_Goal:_ Reproduce all of the data exactly.
— start —
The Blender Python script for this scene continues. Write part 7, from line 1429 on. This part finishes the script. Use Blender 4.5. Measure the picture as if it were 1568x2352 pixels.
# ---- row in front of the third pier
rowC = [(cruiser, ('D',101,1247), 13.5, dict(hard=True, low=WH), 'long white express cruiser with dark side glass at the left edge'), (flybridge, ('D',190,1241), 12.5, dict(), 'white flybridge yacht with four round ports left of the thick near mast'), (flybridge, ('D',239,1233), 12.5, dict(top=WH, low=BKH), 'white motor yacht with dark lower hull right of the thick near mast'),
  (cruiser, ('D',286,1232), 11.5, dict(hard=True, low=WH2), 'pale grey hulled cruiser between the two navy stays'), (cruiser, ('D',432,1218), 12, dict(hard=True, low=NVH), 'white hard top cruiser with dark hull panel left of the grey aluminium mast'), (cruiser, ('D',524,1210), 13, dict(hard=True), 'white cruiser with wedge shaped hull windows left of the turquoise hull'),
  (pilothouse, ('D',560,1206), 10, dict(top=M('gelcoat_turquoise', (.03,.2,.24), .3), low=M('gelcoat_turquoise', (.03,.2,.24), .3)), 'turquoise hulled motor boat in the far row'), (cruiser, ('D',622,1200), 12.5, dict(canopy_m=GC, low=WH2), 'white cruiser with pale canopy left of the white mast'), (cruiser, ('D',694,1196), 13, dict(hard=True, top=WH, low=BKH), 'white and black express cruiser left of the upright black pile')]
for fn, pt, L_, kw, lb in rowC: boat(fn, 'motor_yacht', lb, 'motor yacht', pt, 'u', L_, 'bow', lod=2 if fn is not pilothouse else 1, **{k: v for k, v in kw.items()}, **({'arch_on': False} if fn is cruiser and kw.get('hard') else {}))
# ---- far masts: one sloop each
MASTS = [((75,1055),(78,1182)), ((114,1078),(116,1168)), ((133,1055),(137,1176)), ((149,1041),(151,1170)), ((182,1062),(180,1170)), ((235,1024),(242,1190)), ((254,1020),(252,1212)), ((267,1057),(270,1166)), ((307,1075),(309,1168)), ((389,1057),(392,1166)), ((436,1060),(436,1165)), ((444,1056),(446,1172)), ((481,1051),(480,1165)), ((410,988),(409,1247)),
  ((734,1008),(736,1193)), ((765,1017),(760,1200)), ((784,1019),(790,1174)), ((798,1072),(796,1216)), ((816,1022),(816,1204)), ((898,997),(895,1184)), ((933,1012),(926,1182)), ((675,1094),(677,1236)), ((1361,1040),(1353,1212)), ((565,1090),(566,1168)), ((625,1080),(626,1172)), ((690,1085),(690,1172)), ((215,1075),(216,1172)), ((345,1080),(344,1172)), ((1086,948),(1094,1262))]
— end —
_Task output:_
The Blender Python script for this scene continues. Write part 7, from line 1429 on. This part finishes the script. Use Blender 4.5. Measure the picture as if it were 1568x2352 pixels.
# ---- row in front of the third pier
rowC = [(cruiser, ('D',101,1247), 13.5, dict(hard=True, low=WH), 'long white express cruiser with dark side glass at the left edge'), (flybridge, ('D',190,1241), 12.5, dict(), 'white flybridge yacht with four round ports left of the thick near mast'), (flybridge, ('D',239,1233), 12.5, dict(top=WH, low=BKH), 'white motor yacht with dark lower hull right of the thick near mast'),
  (cruiser, ('D',286,1232), 11.5, dict(hard=True, low=WH2), 'pale grey hulled cruiser between the two navy stays'), (cruiser, ('D',432,1218), 12, dict(hard=True, low=NVH), 'white hard top cruiser with dark hull panel left of the grey aluminium mast'), (cruiser, ('D',524,1210), 13, dict(hard=True), 'white cruiser with wedge shaped hull windows left of the turquoise hull'),
  (pilothouse, ('D',560,1206), 10, dict(top=M('gelcoat_turquoise', (.03,.2,.24), .3), low=M('gelcoat_turquoise', (.03,.2,.24), .3)), 'turquoise hulled motor boat in the far row'), (cruiser, ('D',622,1200), 12.5, dict(canopy_m=GC, low=WH2), 'white cruiser with pale canopy left of the white mast'), (cruiser, ('D',694,1196), 13, dict(hard=True, top=WH, low=BKH), 'white and black express cruiser left of the upright black pile')]
for fn, pt, L_, kw, lb in rowC: boat(fn, 'motor_yacht', lb, 'motor yacht', pt, 'u', L_, 'bow', lod=2 if fn is not pilothouse else 1, **{k: v for k, v in kw.items()}, **({'arch_on': False} if fn is cruiser and kw.get('hard') else {}))
# ---- far masts: one sloop each
MASTS = [((75,1055),(78,1182)), ((114,1078),(116,1168)), ((133,1055),(137,1176)), ((149,1041),(151,1170)), ((182,1062),(180,1170)), ((235,1024),(242,1190)), ((254,1020),(252,1212)), ((267,1057),(270,1166)), ((307,1075),(309,1168)), ((389,1057),(392,1166)), ((436,1060),(436,1165)), ((444,1056),(446,1172)), ((481,1051),(480,1165)), ((410,988),(409,1247)),
  ((734,1008),(736,1193)), ((765,1017),(760,1200)), ((784,1019),(790,1174)), ((798,1072),(796,1216)), ((816,1022),(816,1204)), ((898,997),(895,1184)), ((933,1012),(926,1182)), ((675,1094),(677,1236)), ((1361,1040),(1353,1212)), ((565,1090),(566,1168)), ((625,1080),(626,1172)), ((690,1085),(690,1172)), ((215,1075),(216,1172)), ((345,1080),(344,1172)), ((1086,948),(1094,1262))]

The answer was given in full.